The core of the project will take the form of a comprehensive experiment employing course-listing data from the Harvard Registrar’s office and Harvard Archive. These data will produce aggregate visualizations that reveal clusters, connections, cross-disciplinary themes and threads. The aim will be to establish what sorts of approaches yield the most interesting new ways to see, experience, and explore the curriculum with an eye to developing a platform that would leverage the power of curricular data to tell stories that help to orient, guide, and shape student choices in richer, more interactive and imaginative ways.
Potential projects for Summer 2017
User accounts and workflow
- Problem statement. Curricle’s primary user base will be students seeking to assemble their class schedules for an upcoming semester. They need to be able to easily organize (and sort) classes they’re interested in. We’re looking for both the obvious solutions and the non-obvious, the functional solutions as well as the unconventional. As much as this is an exercise in practicality, it should also be considered as creative and exploratory.
- Development tasks.
- As it’s developed now, users have a single tray of interesting courses from which they can toggle courses on and off to draft a semester schedule or multi-year path. The relationship between a tray and a path could benefit from additional clarification (e.g. should you be able to save a path -- or multiple paths -- independently from a tray? Should you be able to create paths that draw from multiple trays?)
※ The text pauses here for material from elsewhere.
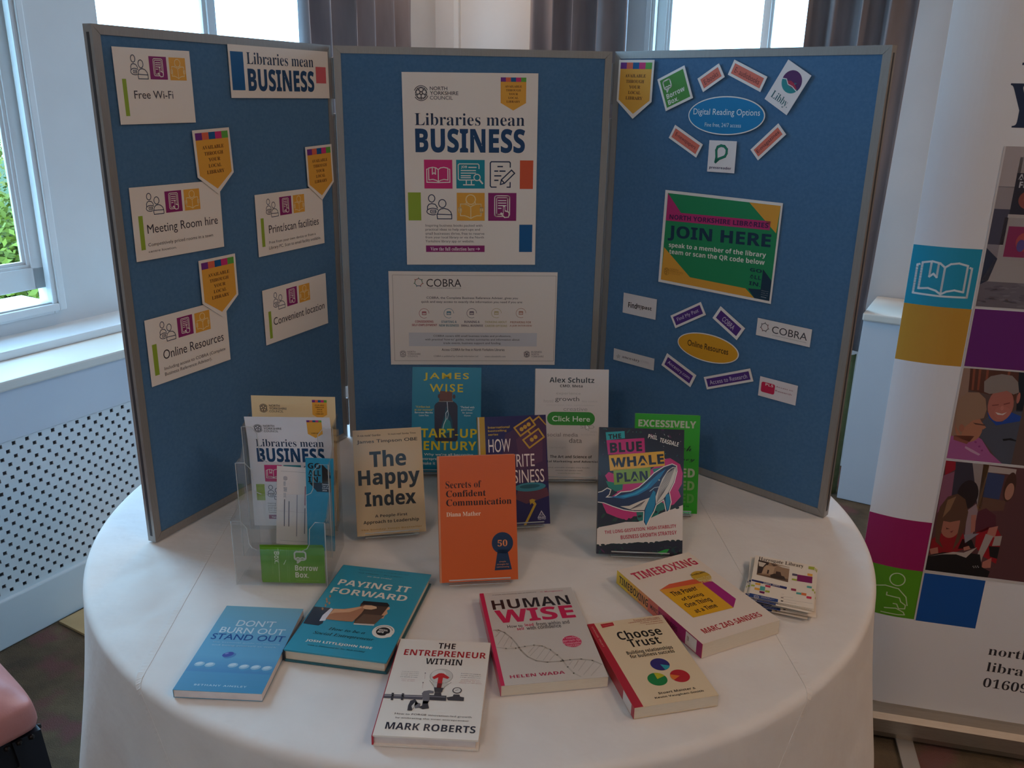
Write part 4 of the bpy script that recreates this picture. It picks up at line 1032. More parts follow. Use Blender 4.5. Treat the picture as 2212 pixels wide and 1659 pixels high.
def p_whale(a):
    rnd = random.Random(4)
    for k in range(70):
        x, y = rnd.uniform(125, 1060), rnd.choice((rnd.uniform(120, 700), rnd.uniform(950, 1230), rnd.uniform(1430, 1540)))
        a.ell(x, y, rnd.uniform(.5, 6), rnd.uniform(.5, 3.5), rnd.choice(('16352F', '1F4A3E', '2E2030', '123830', '5A1E44', '243A2A')), 1, rnd.uniform(0, 3), 9)
    PK = 'C4226E'
    a.poly([(190, 660), (230, 620), (420, 690), (700, 600), (850, 480), (920, 470), (1030, 540), (1060, 640), (1050, 760), (1010, 830), (1040, 900), (960, 990), (880, 1010), (640, 1080), (430, 1160), (330, 1130), (210, 1080), (160, 970), (330, 850), (240, 760)], PK, 2)
    a.poly([(200, 720), (390, 760), (385, 820), (310, 840), (230, 790)], '1F7A62', 3); a.poly([(720, 590), (840, 570), (830, 620), (740, 640)], '2A7A6A', 3)
    a.poly([(540, 1060), (820, 960), (900, 1010), (780, 1090), (740, 1170), (600, 1200), (555, 1150)], '1E6E5E', 3); a.poly([(720, 1100), (790, 1080), (770, 1160), (735, 1165)], '1C8A78', 3)
    # torn white band with the strapline
    a.poly([(100, 1240), (250, 1215), (420, 1180), (560, 1180), (700, 1140), (830, 1080), (950, 1040), (1062, 995), (1058, 1390), (940, 1400), (860, 1390), (700, 1420), (560, 1405), (420, 1425), (260, 1418), (180, 1440), (100, 1445)], 'D9CEC4', 4)
    for k in range(16): a.ell(100 + 60 * k, 1232 - 14 * k + rnd.uniform(-8, 8), rnd.uniform(2, 5), 2.2, '1C2420', 5, -.25, 9); a.ell(110 + 60 * k, 1440 - 3 * k + rnd.uniform(-6, 6), 4, 1.8, '1C2420', 5, 0, 9)
    for k in range(40): a.line([(x := rnd.uniform(140, 1060), y := rnd.uniform(130, 560)), (x + rnd.uniform(-14, 14), y + rnd.uniform(4, 16))], rnd.uniform(.3, .8), rnd.choice(('C9C2BA', '2A8A78', 'C9C2BA', '8A2A5A')), 2)
    # title patches
    a.poly([(193, 172), (405, 160), (410, 240), (203, 262)], '2A9A9C', 6); a.poly([(203, 262), (628, 240), (637, 410), (222, 425)], PK, 6); a.poly([(230, 432), (850, 390), (858, 555), (245, 608)], 'E0A81A', 6); a.poly([(282, 592), (700, 572), (690, 738), (292, 765)], '7FA02A', 6)
    K = '1C161A'
    a.textrot('THE', (225, 223), (368, 214), 9, K, 'H', 7); a.textrot('BLUE', (242, 350), (602, 332), 18.5, K, 'H', 7); a.textrot('WHALE', (258, 520), (848, 476), 18, K, 'H', 7); a.textrot('PLAN', (320, 684), (668, 662), 17.5, K, 'H', 7)
    a.textrot('PHIL', (672, 218), (775, 240), 7.5, 'E8E0D6', 'b', 7); a.textrot('TEASDALE', (802, 262), (1012, 318), 8, 'E8E0D6', 'b', 7)
    # whale
    out = [(100, 850), (160, 840), (215, 805), (250, 820), (235, 870), (195, 905), (290, 905), (370, 850), (480, 840), (570, 800), (660, 720), (740, 640), (850, 570), (940, 540), (985, 560), (990, 620), (960, 740), (905, 850), (915, 900), (925, 960), (905, 1050), (880, 1070), (850, 930), (760, 990), (735, 1060), (690, 1140), (650, 1225), (625, 1180), (630, 1060), (520, 1060), (400, 1040), (280, 1000), (180, 960), (100, 950)]
    pts = [a.map(*p) for p in out]; a.linemm(pts, 3.2, 'EDE6DC', 8, True); a.polymm(pts, '1F2348', 9)
    a.poly([(240, 900), (380, 880), (500, 850), (600, 800), (700, 720), (790, 640), (870, 590), (800, 700), (700, 800), (560, 880), (400, 920)], '1C6FA0', 10); a.poly([(360, 895), (520, 858), (640, 790), (720, 720), (660, 800), (540, 870), (420, 905)], '2E9AC0', 11)
    a.poly([(890, 610), (945, 570), (980, 570), (985, 630), (955, 740), (900, 850), (840, 930), (760, 985), (755, 900), (790, 800), (830, 700)], 'D5CCC0', 10); a.poly([(360, 1005), (460, 1000), (580, 950), (690, 910), (650, 1000), (630, 1050), (500, 1050)], 'D5CCC0', 10)
    for k in range(9):
        t = k / 8; a.line([(770 + 8 * k, 965 - 12 * k), (800 + 12 * k, 800 - 4 * k), (880 + 10 * k, 640 - 5 * k), (930 + 5 * k, 590 - 2 * k)], .6, '4A4048', 11)
        a.line([(470 + 14 * k, 1040 - 4 * k), (560 + 10 * k, 990 - 6 * k)], .6, '4A4048', 11)
    a.poly([(730, 830), (755, 850), (750, 990), (720, 1080), (650, 1215), (632, 1160), (640, 1050), (680, 930)], '1B7FA8', 11); a.poly([(870, 880), (905, 870), (920, 960), (900, 1050), (885, 1055), (865, 960)], '1B7FA8', 11)
    a.line([(690, 840), (740, 800), (800, 790)], .9, 'C9D4DA', 12); a.ell(795, 715, 1.3, 1.0, 'D5CCC0', 12)
    a.textrot('THE LONG-GESTATION, HIGH-STABILITY', (190, 1297), (988, 1231), 7, 'B3203A', 'B', 6); a.textrot('BUSINESS GROWTH STRATEGY', (368, 1352), (992, 1300), 7, 'B3203A', 'B', 6)
    a.poly([(780, 1520), (860, 1490), (910, 1485), (880, 1530), (820, 1550)], '2A9A3A', 6)
def p_excess(a):
    a.text('EXCESSIVELY', (130, 172, 953, 308), 'C2CDB0', 'H')
    for k, c in enumerate(('B9C8A2', '8FBA72', '63B04A')): a.text('OBSESSED', (150, 872 + 184 * k, 935 - 6 * k, 1015 + 182 * k), c, 'H')
    a.text('rich', (640, 555, 890, 640), '123A10', 'C'); a.text('honey', (600, 722, 938, 800), '123A10', 'C'); a.text('a memoir in', (600, 1408, 855, 1432), '123A10', 'b')
SB_ = [
 ('startup', -.0597, -.2374, -1.63, 19.06, .1522, .2318, .022, [(75, 85), (1060, 92), (1038, 1592), (45, 1590)], '127E9C', p_startup, 'teal book with yellow lettering and a bottle, standing at the back beside the middle board', '0F6A84', 'clear acrylic stand under the teal bottle book at the back'),
 ('click', .2135, -.2771, -2.02, 18.71, .1602, .2406, .024, [(100, 97), (1037, 108), (1023, 1530), (82, 1512)], 'D8CEC8', p_click, 'white book with a green Click Here button, standing at the back before the board hinge', 'D0C6C0', 'clear acrylic stand under the white book with the green button'),
 ('excess', .3854, -.4372, -5.95, 18.28, .1300, .1979, .020, [(85, 82), (1015, 120), (967, 1522), (57, 1527)], '32A81E', p_excess, 'bright green book standing half hidden behind the whale cover', '1E7A50', 'clear acrylic stand under the bright green book'),
 ('howto', .0834, -.4896, 6.47, 21.13, .1349, .2130, .018, [(62, 125), (940, 95), (1000, 1490), (146, 1530)], '2A2058', p_howto, 'purple book with a yellow spine edge and maze, standing behind the orange one', 'B8932A', 'clear acrylic stand under the purple business plan book'),
 ('happy', -.1537, -.5205, 8.75, 21.71, .1294, .1994, .018, [(125, 182), (997, 130), (1072, 1478), (190, 1530)], 'C9AE86', p_happy, 'tan book with heavy black title The Happy Index, standing beside the leaflet holder', 'B89C74', 'clear acrylic stand under the tan book with heavy black title'),
 ('whale', .3025, -.6069, -5.08, 23.33, .1561, .2317, .018, [(125, 112), (1078, 150), (1055, 1573), (100, 1530)], '241C26', p_whale, 'dark book with a blue whale and torn title patches, standing on the right', '3A2A34', 'clear acrylic stand under the whale book'),
 ('secrets', .0096, -.6911, 4.40, 20.29, .1348, .2157, .016, [(75, 85), (975, 62), (1015, 1505), (110, 1550)], 'D1602A', p_secrets, 'orange book with a navy keyhole, standing foremost in the middle', 'B4502A', 'clear acrylic stand under the orange keyhole book'),
]
for n, cx, cy, yaw, lean, w, h, t, rect, base, paint, lab, sp_, slab_ in SB_:
    book(book_place_stand(cx, cy, yaw, lean, h, t), w, h, t, rect, base, lab, paint, spine=sp_)
    stand(cx, cy, yaw, lean, w, h, t, slab_)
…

- User dashboard -- tray(s), courses i’ve taken
- Tag / color code / annotate courses within a tray
- Multiple trays with names
- Additional useful information that might be available from a user’s dashboard? E.g. goals, research interests.
- Create a landing page to orient users to the platform. This would: give context for both advising and historical modes; provide a path for Harvard students to log in; provide a path for non-Harvard students to get a sense of the site without full access.
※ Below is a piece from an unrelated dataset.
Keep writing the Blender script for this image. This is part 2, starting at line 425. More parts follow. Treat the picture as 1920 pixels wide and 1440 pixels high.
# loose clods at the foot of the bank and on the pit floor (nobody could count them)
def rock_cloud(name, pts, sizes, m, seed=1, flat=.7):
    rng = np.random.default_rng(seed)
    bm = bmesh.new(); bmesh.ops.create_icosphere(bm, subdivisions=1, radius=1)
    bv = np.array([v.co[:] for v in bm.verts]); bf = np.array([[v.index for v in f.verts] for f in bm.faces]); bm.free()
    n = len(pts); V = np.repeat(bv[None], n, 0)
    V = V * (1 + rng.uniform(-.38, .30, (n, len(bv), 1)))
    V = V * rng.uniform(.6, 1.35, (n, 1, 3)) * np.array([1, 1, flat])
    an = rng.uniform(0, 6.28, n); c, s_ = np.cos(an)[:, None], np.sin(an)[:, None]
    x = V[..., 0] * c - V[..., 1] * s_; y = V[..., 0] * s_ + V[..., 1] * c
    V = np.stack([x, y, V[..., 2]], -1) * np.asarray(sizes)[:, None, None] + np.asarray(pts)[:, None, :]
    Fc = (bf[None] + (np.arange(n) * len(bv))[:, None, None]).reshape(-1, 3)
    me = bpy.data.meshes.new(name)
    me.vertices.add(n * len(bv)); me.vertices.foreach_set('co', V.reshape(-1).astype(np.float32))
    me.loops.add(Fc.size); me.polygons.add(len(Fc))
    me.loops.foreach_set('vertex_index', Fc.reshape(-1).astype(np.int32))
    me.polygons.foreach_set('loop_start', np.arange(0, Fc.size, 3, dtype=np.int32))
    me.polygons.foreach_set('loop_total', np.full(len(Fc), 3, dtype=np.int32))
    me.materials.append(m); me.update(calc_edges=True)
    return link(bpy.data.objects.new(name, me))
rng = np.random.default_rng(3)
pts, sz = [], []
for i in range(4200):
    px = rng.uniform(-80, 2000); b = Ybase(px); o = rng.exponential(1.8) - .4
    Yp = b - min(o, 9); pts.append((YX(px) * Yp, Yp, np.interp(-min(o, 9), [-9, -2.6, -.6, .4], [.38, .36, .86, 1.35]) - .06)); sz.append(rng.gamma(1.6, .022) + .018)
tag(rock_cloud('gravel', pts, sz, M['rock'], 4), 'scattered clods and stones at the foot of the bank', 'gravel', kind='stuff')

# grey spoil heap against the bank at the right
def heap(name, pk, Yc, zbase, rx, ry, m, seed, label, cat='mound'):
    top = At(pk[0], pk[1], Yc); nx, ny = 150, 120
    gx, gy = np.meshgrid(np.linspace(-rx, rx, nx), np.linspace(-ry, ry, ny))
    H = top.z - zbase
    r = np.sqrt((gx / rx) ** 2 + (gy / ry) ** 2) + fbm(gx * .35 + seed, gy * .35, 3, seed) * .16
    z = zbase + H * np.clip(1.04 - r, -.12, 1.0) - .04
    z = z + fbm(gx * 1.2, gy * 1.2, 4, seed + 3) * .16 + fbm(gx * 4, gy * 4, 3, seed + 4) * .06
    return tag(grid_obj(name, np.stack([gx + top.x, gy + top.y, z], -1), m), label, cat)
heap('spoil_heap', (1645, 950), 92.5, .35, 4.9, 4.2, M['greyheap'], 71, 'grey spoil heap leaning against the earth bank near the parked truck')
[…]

- Differentiate between at least two types of users: students (basic privileges, can view courses, create trays and paths) and professors (additional privileges to add information to their own courses).
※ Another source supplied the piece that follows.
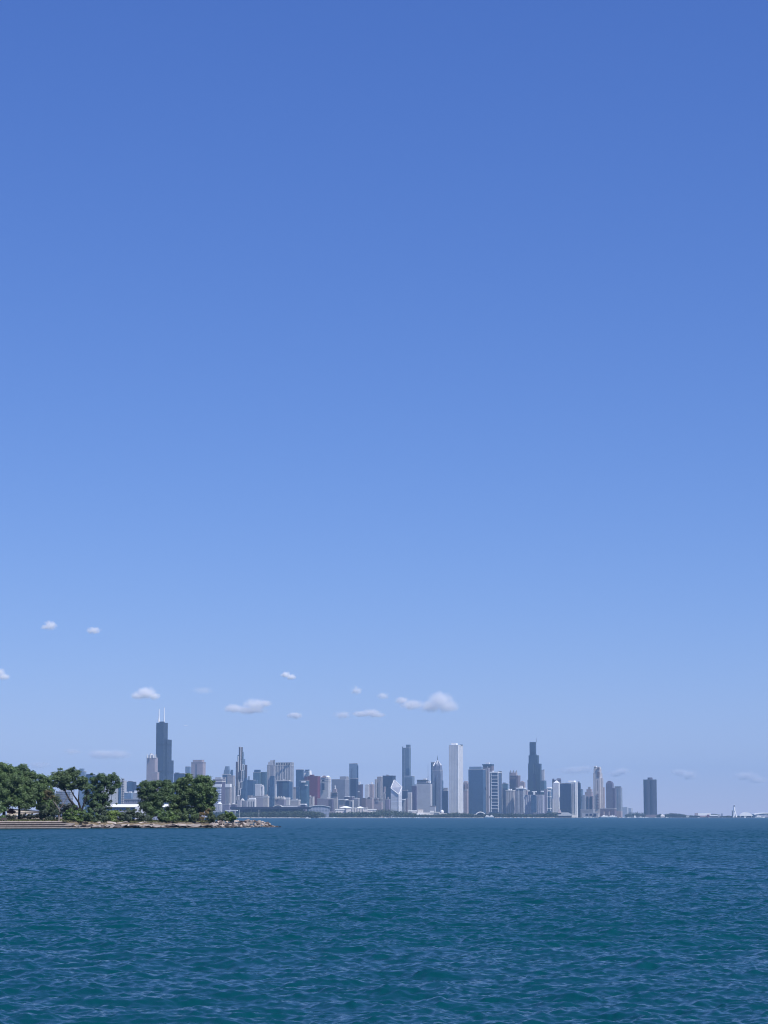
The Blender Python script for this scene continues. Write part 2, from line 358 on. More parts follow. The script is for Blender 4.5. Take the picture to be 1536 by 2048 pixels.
b = B('civic_building', 'low blue-grey building with white rooftop boxes between the cream slab and the leafy clump', 7600, 247, 262, 267, 1586, STEEL, LB); b.blk('roof_box', 249, 253, 255, 1583.5, 1586, WHITE, 6); b.blk('roof_box', 257, 262, 264, 1583, 1586, WHITE, 6)
b = B('civic_building', 'bright white-topped low building just left of the leafy clump', 7500, 266, 282, 288, 1586, GREYL, LB, roofm=WHITE); b.blk('roof_box', 268, 276, 279, 1581, 1586, WHITE, 6)
b = B('warehouse', 'grey-violet warehouse standing between the cream slab and the long white shed', 5200, 247, 284, 292, 1599, facade((.36, .34, .38), (.2, .2, .24), 6, .5, 6, .4, .1), 'warehouse'); b.ledges('eave', (1601,), 1, DARKM)
# long white shed behind the promontory
def shed():
    D = 2600; r = empty('long_shed', (X(270, D), D, GZ), label='long low shed with bright white roof and lavender wall behind the shrubs', cat='shed')
    m = mpp(D); x0, x1, x2 = X(196, D), X(272, D), X(345, D)
    mb = MB(); mb.box(x0, x2, D, D + 60, -.5, Z(1615, D)); mb.build('walls', facade((.33, .34, .42), (.16, .18, .26), 5, .55, 3, .5, .2), r)
    mb = MB(); mb.prism([(x0 - 1, D - 2), (x2 + 1, D - 2), (x2 + 1, D + 62), (x0 - 1, D + 62)], Z(1614.2, D), Z(1608, D), top=[(x0 - 1, D + 26), (x2 + 1, D + 26), (x2 + 1, D + 34), (x0 - 1, D + 34)]); mb.build('roof', WHITE, r)
    mb = MB(); mb.box(x1, X(289, D), D - 8, D - .4, -.5, Z(1613.4, D)); mb.build('end_bay', plain((.6, .6, .63), .8, name='white wall'), r)
    mb = MB(); mb.box(x0, x1 - .3, D - 1.2, D - .1, Z(1615.6, D), Z(1614.3, D)); mb.build('gutter', DARKM, r)
shed()
# --- the black stepped tower and its neighbours
b = B('pink_tower', 'pinkish stone tower with ornate lantern crown, left of the black stepped skyscraper', 10500, 292.5, 309, 315, 1516, PINK)
b.blk('crown', 296, 305, 309, 1510.5, 1516, GREYL, 10)
for q in (294.5, 300.5, 306.5, 311.5): b.mast('corner_turret', q, 1508.5, 1516, 3.2, PALE, 4)
mb = MB(); D = 10530; c = (X(302.5, D, 1510), D, Z(1511, D)); mb.dome(c, 9, 9, 9); mb.tube(c, (c[0], c[1], Z(1506.7, D)), 7, 6, 10); mb.build('lantern', plain((.5, .5, .5), .5, name='lantern'), b.root)
b = B('stone_block', 'pinkish mid-rise block in front of the black stepped skyscraper', 9700, 303, 314, 318, 1545, PINK, T)
b = B('black_skyscraper', 'tallest dark stepped skyscraper with two white rooftop antennas', 10800, 311.3, 326, 334.6, 1446, BLACK, 'skyscraper', roofm=DARKM)
b.blk('roof_plant', 317.5, 324.5, 328, 1443, 1446, BLACK, 14)
b.blk('stepped_block', 312.2, 333.5, 342.6, 1479, None, BLACK, 12); b.blk('stepped_block', 315, 336, 346.7, 1520.5, None, BLACK, 20)
b.blk('podium', 311, 326, 335.5, 1552, None, BLACK, -6)
b.mast('antenna', 318.4, 1418, 1444, 3.6, WHITE, 40, 1.6); b.mast('antenna', 328.7, 1415, 1446, 3.2, WHITE, 40, 1.6)
b.mast('antenna_base', 317.8, 1437.5, 1444.5, 6.0, WHITE, 34, 4.0)
b = B('office_block', 'dark navy block right of the black skyscraper, above the leafy clump', 9900, 347.5, 368, 373.5, 1547, NAVY, 'office block'); b.blk('rooftop_plant', 350, 356, 358.5, 1545, 1547, NAVY, 6)
b = B('glass_tower', 'small light teal glass tower against the left side of the square pinkish tower', 10600, 370, 379, 384, 1533.5, STEEL)
b = B('square_tower', 'square pinkish tower with notched top and a dark vertical strip, above the leafy clump', 10300, 382, 405, 410.8, 1524.5, PINK); b.blk('crown', 385, 403, 408, 1519.5, 1524.5, PINK, 6); b.bars('window_strip', (392.5,), 4.5, 1528, 1560, facade((.18, .16, .2), (.08, .08, .12)), .4); b.ledges('cornice', (1525.5,), 1.2, BROWN, .8)
b = B('grey_tower', 'small hazy grey tower just right of the leafy clump', 10900, 413, 419, 421.5, 1563, GREYL)
# --- south loop cluster
b = B('stacked_building', 'violet and white stacked building with a bright white band, right of the leafy clump', 8700, 425, 443, 450.5, 1559, VIOLET, 'building')
b.blk('upper_storeys', 430, 441, 445, 1554.5, 1559, GREYL, 6); b.ledges('white_band', (1562.5,), 2, PALE, .8)
b.blk('white_terrace', 421.5, 441.5, 443, 1568, 1573.5, WHITE, -8); b.blk('banded_wing', 430, 440.5, 442.5, 1575, None, facade((.55, .58, .66), (.12, .15, .25), 9, .45, 100, 1.0, .2), -10)
b = B('domed_tower', 'blue-grey tower with a tapered ornate crown behind the stacked building', 10400, 444.5, 459, 463, 1549, BLUE)
b.blk('upper_storeys', 446.5, 458, 461.5, 1540, 1549, STEEL, 4, top=2); b.blk('crown', 448.5, 457, 460, 1532.5, 1540, STEEL, 8, top=3); b.blk('side_turret', 461.5, 464.5, 466, 1539.5, None, BLUE, 6); b.ledges('cornice', (1549,), 1, PALE)
b = B('grey_tower', 'plain beige-grey tower left of the slender stepped tower', 9900, 454, 466, 470, 1551.5, BEIGE2); b.blk('side_wing', 443.5, 450, 452, 1554.5, None, BEIGE2, 12)
b = B('apartment_tower', 'slim tower with a bright white box on top, left of the slender stepped tower', 8600, 450.3, 459.5, 463, 1574.5, BEIGE2, AB); b.blk('white_crown', 450, 459.8, 463.2, 1567.8, 1574.5, WHITE, -2); b.bars('window_strip', (455.5,), 5, 1577, 1606, GREY, .5)
b = B('ribbed_tower', 'pale ribbed slab tower hard against the left side of the slender stepped tower', 8800, 463, 468, 471, 1573, GREYL); b.bars('rib', (463.6, 466, 468), .6, 1573, 1606, PALE, .8)
# the slender stepped tower
NE = facade((.10, .09, .12), (.07, .08, .11), 3.6, .5, 2.5, .6, .3)
b = B('slender_tower', 'slender stepped tower of dark shafts edged with white, tallest right of the leafy clump', 8500, 477, 480.8, 481.5, 1494.5, NE, 'skyscraper', part='tall_shaft')
b.blk('shaft', 471.2, 474.3, 475, 1523.5, None, NE, -4); b.blk('shaft', 474.6, 476, 476.6, 1510, None, STEEL, 3)
b.blk('shaft', 482, 483.5, 484.3, 1494, None, NE, 4); b.blk('shaft', 484.4, 486, 486.8, 1503.3, None, STEEL, 2); b.blk('shaft', 486.8, 488.5, 489.2, 1518, None, STEEL, 4)
b.blk('shaft', 489.6, 492.8, 494.2, 1529.6, None, NE, 1); b.blk('lower_block', 482.5, 491, 494.6, 1556, None, BLUE, -7)
b.bars('white_edge', (476.7,), .7, 1512, 1608, WHITE, 1.6); b.bars('white_edge', (481.6,), .7, 1494, 1542, WHITE, 1.6); b.bars('white_edge', (475.4,), .6, 1523, 1606, WHITE, 4)
def frame_box(b, xl, xr, yt, yb, push):
    D = b.D + push; w_ = .55
    mb = MB()
    for (p, q, r_, s_) in ((xl, xl + w_, yt, yb), (xr - w_, xr, yt, yb), (xl, xr, yt, yt + w_ * 1.4), (xl, xr, yb - w_ * 1.4, yb)):
        mb.box(X(p, D, 1560), X(q, D, 1560), D - 2, D + 1, Z(s_, D), Z(r_, D))
    mb.build('white_frame', WHITE, b.root)
for q in ((484, 488.7, 1529, 1540.5), (482.2, 486.6, 1541, 1563), (479, 484.3, 1563.5, 1577), (476.2, 481.5, 1578, 1591), (473.8, 479, 1591, 1604)): frame_box(b, *q, -14)
b.ledges('dark_band', (1554.8,), 4, DARKM, 1.0, 471.2, 489)
b = B('office_block', 'dark blue office block right of the slender stepped tower', 9300, 494.6, 506, 511, 1560.5, BLUE, 'office block'); b.blk('stair_head', 496, 498.3, 499.3, 1552.5, 1560.5, STEEL, 5)
b = B('teal_tower', 'teal glass tower with a raised square top, left of the tall grey tower', 9500, 506, 518.5, 521.5, 1545, TEAL); b.blk('crown', 508, 518, 521, 1539.5, 1545, BLUE, 4); b.blk('east_wing', 521.3, 531, 535, 1543.8, None, TEAL, 8); b.bars('pale_strip', (514.5,), 3.5, 1560, 1575, STEEL, .5)
b = B('curved_building', 'light grey mid-rise with a curved white right shoulder below the teal glass tower', 8900, 510, 521, 522.5, 1568.5, PANEL, 'building'); b.blk('curved_wing', 522, 526.5, 529.5, 1573, None, PANEL, -4, top=2.5); b.blk('curved_cap', 522.3, 525.5, 527.5, 1569.5, 1573, PANEL, -3, top=2.5); b.ledges('cornice', (1569.5,), 1.2, WHITE)
b = B('grey_tower', 'tall blue-grey tower with a curved raised crown, left of the wide ribbed tower', 8700, 533.6, 547, 551, 1530.5, GREY); b.blk('crown', 535.5, 545.8, 548.5, 1524, 1530.5, GREYL, 4, top=1); b.blk('crown_top', 539, 546.5, 549, 1520.5, 1524, GREYL, 5, top=1.2); b.blk('crown_fin', 547, 549, 550, 1519.5, 1530.5, GREY, 3)
b.bars('pale_pier', (535.8, 539.5), 1.2, 1532, 1585, PALE, .5); b.blk('front_bay', 540, 547, 549, 1552, None, BLUE, -6); b.blk('podium', 537.5, 545, 549, 1574, None, BLUE, -9)
b = B('ribbed_tower', 'wide violet-grey ribbed tower with a row of square openings along its top', 9600, 551, 582.5, 587.4, 1525.3, GREY)
b.bars('rib', (555.5, 560.5, 565.5, 570.5, 575.5, 580.3), 1.4, 1526, 1592, PALE, 1.0)
b.blk('crown_band', 551, 582.6, 587.6, 1530, 1532, GREYL, -1)
for q in (553.3, 558, 563, 568, 573, 578): b.blk('roof_opening', q - 1.2, q + .9, q + 1.2, 1526.4, 1529.3, DARKM, -1.6)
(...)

- How can we create more internal coherence between the search and tray views? One approach we’ve discussed is an accordion (something like this oriented vertically).
Search result visualization
Problem statement.
One of Curricle’s main goals in its advising mode is to connect students with relevant classes the cross disciplinary boundaries (e.g. returning relevant philosophy courses to chemistry students). One way that we’ve approached this is through returning search results as both a traditional list of items as well as highlighting them within a visualization of the entire curriculum. In this way, students can explore both the macro and the micro simultaneously; ideally the holistic snapshot of the curriculum that the visualization provides will encourage broader and unexpected exploration.
Development tasks.
- Design and implement multiple views for visualizing a set of search results within the context of the larger curriculum. Visualizations should be designed to support the search for relevant courses across departments. Emphasizing (invisible, unexpected) connections between courses is one approach.
- Develop an interface so that users can toggle between visualizations and adjust any necessary fields.
Historical Data API
- Problem statement. We have close to 100 years of Harvard curriculum data. As you might expect, the completeness and consistency of the data are quite spotty. Our goal is to make this data available to designers and researchers so that they can analyze and tell stories about the evolution of academic disciplines over the past century. Right now, there is no easy way to work with the data. Our goal is to create a straightforward and well documented API to solve this problem.
- Development tasks. The API should do the following:
- Users should be able to query the database by relevant fields
- Users should be able to retrieve metrics about aggregated results (e.g. summary of all values within the “Department” field).
- GUI for quick exploration. Non-coding users should be able to explore the schema, build queries, and see results in a basic way.
- Student ideas about how to usefully retrieve / aggregate data for visualization and analysis are welcome!